Was that one of your proudest moments? Of course. It was in front of all of these people and friends. I felt very proud that it was worth the fight for it. And I think that it paved the wayfor “Ellen”, “Will and Grace” ,whom pushed it even further. They took the fucking door off the hinges -both of us full laughter-.

So then there’s “The L word”, “Queer as Folk.” Then there’s everything. That was really cool to be involved in that. You’re lucky in this career, to be on a one of a kind show that is a classic, but to have “The Golden Girl” and “Roseanne” it’s pretty amazing. We got to do “Gilmore Girls” which is a classic in it’s own right. Then to do the “Brady Bunch” movies which is a whole other – taking an old classic twisting it in a sick and demented way – that was fun.  We were able to cast Rupaul in that part because it was not written – it was written for a women. Back to the Revolver.

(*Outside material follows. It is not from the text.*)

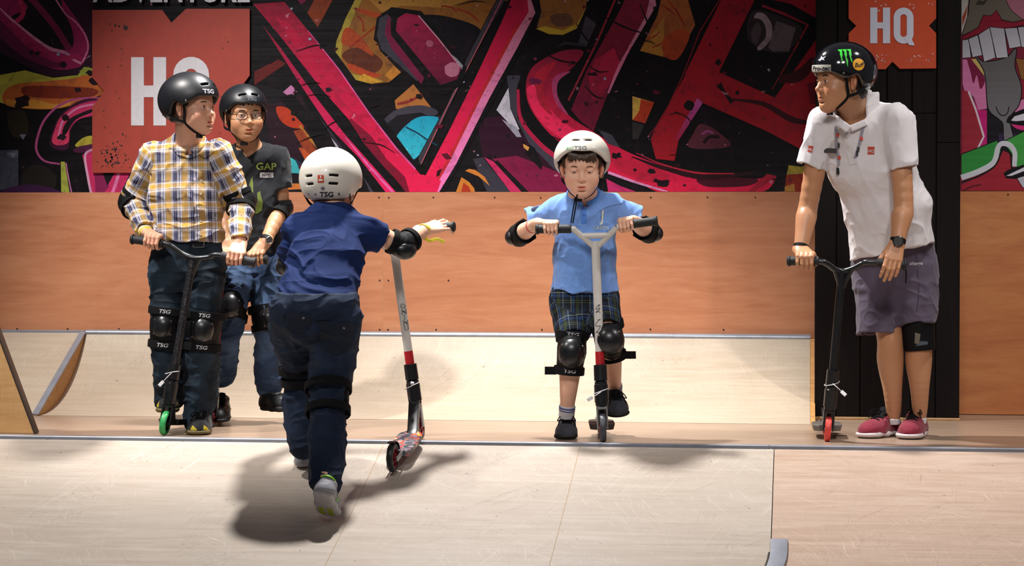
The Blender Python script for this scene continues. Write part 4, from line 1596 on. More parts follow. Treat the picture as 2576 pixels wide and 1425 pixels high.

Like we were there last night.. All good things happen at Revolver. It was on of the first times Ru’s video “You better work” was coming on. It was really starting in LA and New York. No one had even heard of a Rupaul. I went into work the next and I had this crazy idea. What if Miss Cummings, the guidance counselor, was played by Rupaul. There’s a line at the end of the scene when she’s with Jan and I was on set and I said “Before Jan leaves just say Jan you betta Work” and Betty Thomas was like why and I said “Just trust me!” Then the song exploded before the whole world knew that song ,we using the beats of the song to end the scene.